Calabria, la scoperta del territorio passa (anche) dal vino

La guida ViniBuoni d’Italia del Touring Club Italiano la celebra con sei corone (riservate ai vini top) e con altrettante golden star (il secondo gradino del podio): Cirò rosso, il portabandiera di questa terra, ma anche Terre di Cosenza, Greco di bianco doc, Val di Neto Igt, moscato passito... Un risultato che conferma l’eccellente lavoro di crescita di una regione, la Calabria, che sul fronte vitivinicolo ha tanto da dire.
Nove sono i vini doc: Bivongi, Cirò (sia rosso sia bianco), Greco di Bianco, Lamezia, Melissa, Sant’Anna Isola Capo Rizzuto, Savuto, Scavigna, Terre di Cosenza; dieci i vini igt: Arghillà, Calabria, Costa Viola, Lipuda, Locride, Palizzi, Pellaro, Scilla, Valdamato, Val di Noto.
 
Forse si è partiti in ritardo, nel puntare su questa risorsa, rispetto ad altre regioni da tempo affermate a livello internazionale. «Ma siamo ancora in tempo» ci dice Sarino Branda, direttore generale di Unindustria Calabria (Confindustria provinciale), Accademico della Cucina Italiana e appassionato di enogastronomia, che nel libro Vini di Calabria. Storie (minime) di uomini, donne, luoghi e uve (Rubbettino editore, 2016) ha provato a comporre il puzzle dei vini calabresi, raccontandone più di 100 (“e oggi potrei scriverne almeno un’altro, di libro”).
Un mondo tutto da scoprire.
 

Dopo il Gravello di Librandi e il Garrone di Odoardi, i primi calabresi ad avere raggiunto più volte alti punteggi nelle degustazioni specializzate, sono tante le etichette e le cantine calabresi che hanno ricevuto premi e riconoscimenti: Cantine Benvenuto (i signori dello zibibbo), Baccellieri, Giraldi & Giraldi, Cantine Vincenzo Ippolito (loro il Cirò rosso superiore riserva premiato dalla guida Vinibuoni 2019), La Pizzuta del Principe.

Merita poi di essere raccontata EuVite, il primo modello nel Sud Italia di associazione fra produttori, uniti per promuovere la vitivinicoltura calabrese. Costituitasi nel 2008, comprende cinque aziende di diverse dimensioni, ciascuna in rappresentanza di un diverso terroir regionale: Librandi di Cirò (Crotone, nella foto sotto), Malaspina di Melito Porto Salvo (Reggio Calabria), Poderi Marini di San Demetrio Corone (Cosenza), Serracavallo di Bisignano (Cosenza) e Statti di Lamezia Terme (Catanzaro). Un esempio virtuoso di come il vino promuova il territorio, e viceversa.
 
 
Il rilancio del vino calabrese passa anche attraverso un maggiore impegno nella distribuzione internazionale. Recentemente è nato il portale Wine and Travel Italy rivolto al mercato nordamericano e in particolare a quello canadese. Un mercato che per il vino italiano è centrale e in forte crescita (+10%): per il settore enologico, il Canada è quinto mercato di destinazione delle produzioni italiane e si concentra soprattutto sul Quebec (storico territorio di emigrazione italiana), dove prova a insidiare il primato dei vini francesi.

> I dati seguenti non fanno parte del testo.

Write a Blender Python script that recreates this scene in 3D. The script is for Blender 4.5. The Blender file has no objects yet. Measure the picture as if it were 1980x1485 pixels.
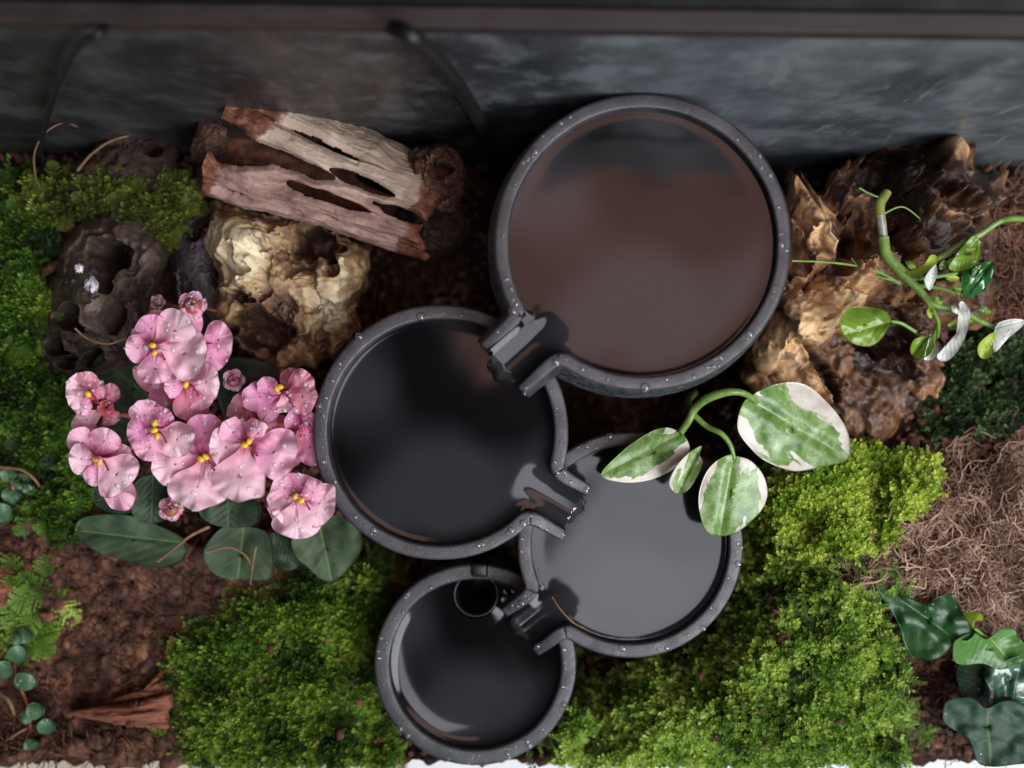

Il portale è stato presentato al MArRc, il Museo di Reggio Calabria, che ospita i Bronzi di Riace nel nuovo allestimento voluto dal direttore Carmelo Malacrino, con i due capolavori visibili già dalla hall. 
L’iniziativa è stata accolta con entusiasmo dalle aziende vitivinicole calabresi: sono oltre 130 le cantine che hanno aderito. Entusiasmo condiviso anche da Jacques Orhon, giornalista e sommelier franco-canadese che ha fatto conoscere al Canada l’eccellenza vitivinicola del nostro Paese. «Il Quebec – ha spiegato Orhon – ha amato i vini francesi e quelli di regioni come Veneto e Toscana, adesso è la volta di quelli calabresi».
 
 
Vino come testimonial del territorio, dunque. Soprattutto se il primo viaggio in Italia è dedicato alle città d’arte, mentre il secondo si focalizza proprio sui sapori – piatti e vini – della nostra penisola. Chi è stato a Reggio Calabria a vedere i Bronzi può tornare a scoprire la vicina doc Greco di Bianco e risalendo la regione, tutte le altre. Come dicono Antonio e Nicodemo Librandi dell’omonima cantina, «la nostra terra è un’armonia di natura, storia, arte, gastronomia e folklore. C'è chi la racconta con le parole. Noi abbiamo scelto un altro modo».